The aircraft from the 509th Bomb Wing, Whiteman Air Force Base, Missouri, will be operating out of Australia, supporting the Enhanced Cooperation Initiative under the Force Posture Agreement between the United States and Australia.

The EAC initiative began in February 2017 to build on a broad range of long-standing air exercises and training activities undertaken between the two countries. Its aim is to deepen advanced air-to-air integration between the Australian Defence Force and United States air elements to enable the two countries to operate together seamlessly.

The US airmen will employ the B-2 to conduct training missions and strategic deterrence missions with allies, partners and joint forces in support of a free and open Indo-Pacific.

Several PACAF KC-135 Stratotanker aircraft will be supporting the B-2 Spirit aircraft, providing refueling capability for the visiting bomber aircraft while they integrate with the Royal Australian Air Force to conduct various training exercises and activities.

“This deployment of the B-2 to Australia demonstrates and enhances the readiness and lethality of our long-range penetrating strike force,” said Lt. Col. Andrew Kousgaard, 393rd Expeditionary Bomb Squadron commander. “We look forward to training and enhancing our interoperability with our RAAF teammates, as well as partners and allies across the Indo-Pacific as we meet PACAF objectives.”

Marine Rotational Force-Darwin (MRF-D) exercise Koolendong kicks off

The arrival of the bombers in Queensland coincided with the kick-off of the joint exercise Koolendong that is undertaken by US Marines of the Marine Rotational Force-Darwin (MRF-D) and members of the Australian Defence Force from Australian Army’s 1st and 13th Brigade, and Royal Australian Air Force’s 36th, 37th and 75th Squadrons.

Koolendong is one of the largest combined exercises undertaken between Australia and the US. Photo: Australian defense ministry

The three week warfighting exercise is being held at training areas in the Northern Territory and for the first time, in Western Australia to simulate a response to a regional security crisis.
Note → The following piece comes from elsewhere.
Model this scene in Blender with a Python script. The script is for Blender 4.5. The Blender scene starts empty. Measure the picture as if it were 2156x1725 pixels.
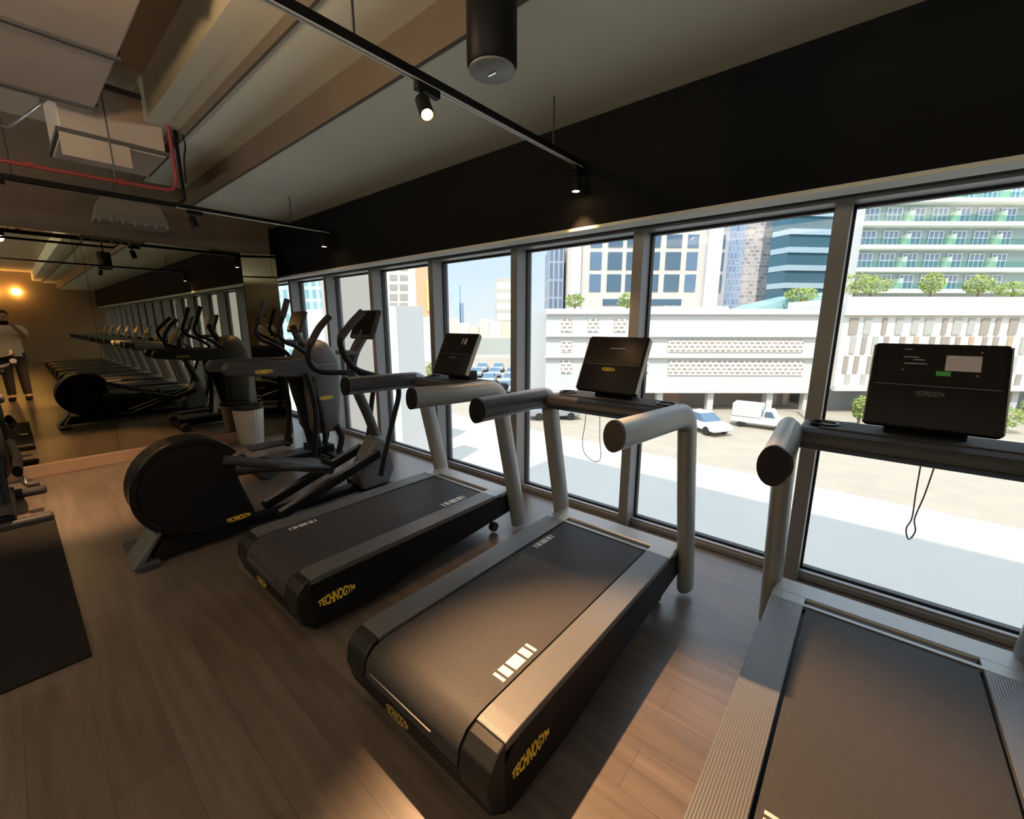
import bpy, bmesh, math, random
from mathutils import Vector, Matrix
random.seed(7)
S = bpy.context.scene
COL = S.collection
PI = math.pi

# ------------------------------------------------------------------ helpers
MATS = {}
def mat(name, col, rough=0.5, metal=0.0, emit=None, estr=0.0, noise=None, spec=0.5, coat=0.0):
    """procedural principled material; noise=(scale, amount) varies the colour, as wear does"""
    if name in MATS: return MATS[name]
    m = bpy.data.materials.new(name); m.use_nodes = True
    nt = m.node_tree; b = nt.nodes['Principled BSDF']
    b.inputs['Base Color'].default_value = (*col, 1)
    b.inputs['Roughness'].default_value = rough
    b.inputs['Metallic'].default_value = metal
    b.inputs['Specular IOR Level'].default_value = spec
    b.inputs['Coat Weight'].default_value = coat
    if emit:
        b.inputs['Emission Color'].default_value = (*emit, 1)
        b.inputs['Emission Strength'].default_value = estr
    if noise:
        tc = nt.nodes.new('ShaderNodeTexCoord'); nz = nt.nodes.new('ShaderNodeTexNoise')
        nz.inputs['Scale'].default_value = noise[0]; nz.inputs['Detail'].default_value = 4
        nt.links.new(tc.outputs['Object'], nz.inputs['Vector'])
        mx = nt.nodes.new('ShaderNodeMix'); mx.data_type = 'RGBA'
        a = noise[1]
        mx.inputs['A'].default_value = tuple(min(1, c*(1-a)) for c in col) + (1,)
        mx.inputs['B'].default_value = tuple(min(1, c*(1+a)) for c in col) + (1,)
        nt.links.new(nz.outputs['Fac'], mx.inputs['Factor'])
        nt.links.new(mx.outputs['Result'], b.inputs['Base Color'])
    MATS[name] = m
    return m

def smooth(pts, n=8):
    """Catmull-Rom through the points"""
    P = [Vector(p) for p in pts]
    if len(P) < 3: return P
    P = [P[0]*2-P[1]] + P + [P[-1]*2-P[-2]]
    out = []
    for i in range(1, len(P)-2):
        p0, p1, p2, p3 = P[i-1:i+3]
        for k in range(n):
            t = k/n
            out.append(0.5*((2*p1)+(p2-p0)*t+(2*p0-5*p1+4*p2-p3)*t*t+(3*p1-p0-3*p2+p3)*t**3))
    out.append(P[-2])
    return out

class MB:
    def __init__(s): s.bm = bmesh.new()
    def box(s, lo, hi, rot=None, bev=0.0):
        c = [(lo[i]+hi[i])/2 for i in range(3)]; d = [abs(hi[i]-lo[i]) for i in range(3)]
        r = bmesh.ops.create_cube(s.bm, size=1)
        bmesh.ops.scale(s.bm, verts=r['verts'], vec=d)
        if bev > 0:
            ed = list({e for v in r['verts'] for e in v.link_edges})
            q = bmesh.ops.bevel(s.bm, geom=ed, offset=bev, segments=2, affect='EDGES', profile=.5)
            vs = list({v for f in q['faces'] for v in f.verts} | {v for v in r['verts'] if v.is_valid})
        else: vs = r['verts']
        if rot: bmesh.ops.rotate(s.bm, verts=vs, cent=(0,0,0), matrix=rot)
        bmesh.ops.translate(s.bm, verts=vs, vec=c)
        return s
    def prism(s, poly, x0, x1, axis='x'):
        """polygon in the two other axes extruded along axis"""
        def P(a, t):
            if axis == 'x': return (t, a[0], a[1])
            if axis == 'y': return (a[0], t, a[1])
            return (a[0], a[1], t)
        A = [s.bm.verts.new(P(a, x0)) for a in poly]; B = [s.bm.verts.new(P(a, x1)) for a in poly]
        n = len(poly)
        fs = [s.bm.faces.new(A), s.bm.faces.new(B[::-1])]
        for i in range(n): fs.append(s.bm.faces.new((A[i], B[i], B[(i+1) % n], A[(i+1) % n])))
        bmesh.ops.recalc_face_normals(s.bm, faces=fs)
        return s
    def rings(s, R, cap=True, close=False):
        V = [[s.bm.verts.new(p) for p in r] for r in R]
        n = len(V[0]); fs = []
        m = len(V) if close else len(V)-1
        for i in range(m):
            a, b = V[i], V[(i+1) % len(V)]
            for j in range(n): fs.append(s.bm.faces.new((a[j], a[(j+1) % n], b[(j+1) % n], b[j])))
        if cap and not close:
            fs.append(s.bm.faces.new(V[0][::-1])); fs.append(s.bm.faces.new(V[-1]))
        bmesh.ops.recalc_face_normals(s.bm, faces=fs)
        return s
    def tube(s, pts, ra, rb=None, n=12, side=None, taper=None, cap=True):
        """sweep an ellipse; ra = half width along `side`, rb = half width across it"""
        P = [Vector(p) for p in pts]; rb = rb or ra; R = []
        for i, p in enumerate(P):
            t = (P[min(i+1, len(P)-1)]-P[max(i-1, 0)]).normalized()
            sd = Vector(side) if side else (Vector((0,0,1)) if abs(t.z) < .9 else Vector((1,0,0)))
            a = (sd - t*sd.dot(t)).normalized(); b = t.cross(a)
            k = taper[i] if taper else 1
            R.append([p+a*(ra*k*math.cos(q*2*PI/n))+b*(rb*k*math.sin(q*2*PI/n)) for q in range(n)])
        return s.rings(R, cap)
    def lathe(s, prof, n=24, axis='z', at=(0,0,0)):
        R = []
        for r, z in prof:
            ring = []
            for q in range(n):
                c, d = r*math.cos(q*2*PI/n), r*math.sin(q*2*PI/n)
                v = (c, d, z) if axis == 'z' else ((z, c, d) if axis == 'x' else (c, z, d))
                ring.append(Vector(v)+Vector(at))
            R.append(ring)
        return s.rings(R, True)
    def ell(s, c, r, seg=16, jit=0):
        q = bmesh.ops.create_uvsphere(s.bm, u_segments=seg, v_segments=seg//2+2, radius=1)
        for v in q['verts']:
            k = 1+random.uniform(-jit, jit)
            v.co = Vector((v.co.x*r[0]*k+c[0], v.co.y*r[1]*k+c[1], v.co.z*r[2]*k+c[2]))
        return s
    def leaves(s, c, r, n, size):
        for _ in range(n):
            d = Vector((random.gauss(0,1), random.gauss(0,1), random.gauss(0,1))).normalized()*random.uniform(.35,1)**.5
            p = Vector((c[0]+d.x*r[0], c[1]+d.y*r[1], c[2]+d.z*r[2]))
            u = Vector((random.gauss(0,1), random.gauss(0,1), random.gauss(0,1))).normalized()
            w = u.orthogonal().normalized(); k = size*random.uniform(.6,1.3)
            s.bm.faces.new([s.bm.verts.new(p+q) for q in (u*k, w*k*.45, -u*k, -w*k*.45)])
        return s
    def build(s, name, m, parent=None, sm=False, loc=None, bev=0.0):
        me = bpy.data.meshes.new(name); s.bm.to_mesh(me); s.bm.free()
        me.materials.append(m)
        if sm:
            for p in me.polygons: p.use_smooth = True
            try: me.set_sharp_from_angle(angle=math.radians(40))
            except Exception: pass
        o = bpy.data.objects.new(name, me); COL.objects.link(o)
        if parent: o.parent = parent
        if loc: o.location = loc
        if bev > 0:
            b = o.modifiers.new('bevel', 'BEVEL'); b.width = bev; b.segments = 2; b.limit_method = 'ANGLE'
        return o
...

Australian Army Colonel Marcus Constable, Commander Headquarters Northern Command said the exercise built on the recent successes of Exercises Southern Jackaroo and Crocodile Response.

“This annual exercise allows the ADF to rehearse with the US Marines in a combined arms littoral combat scenario,” Colonel Constable said.

“Koolendong strengthens the US-Australian relationship, advances and validates USMC-ADF interoperability and demonstrates preparedness to respond to a regional crisis.”

US Marine Colonel Christopher Steele, MRF-D’s Commanding Officer, said the culminating exercise of the MRF-D demonstrates the potency of the US and Australian alliance.

“We are deploying significant forces by land, air and sea to training areas in both WA and the NT including Mount Bundy Training Area, RAAF Base Curtin & Yampi Sound Training Area,” Colonel Steele said.

“This mid-intensity warfighting exercise replicates elements of a combined joint littoral combat operation supported by capabilities from the US Army and US Air Force.”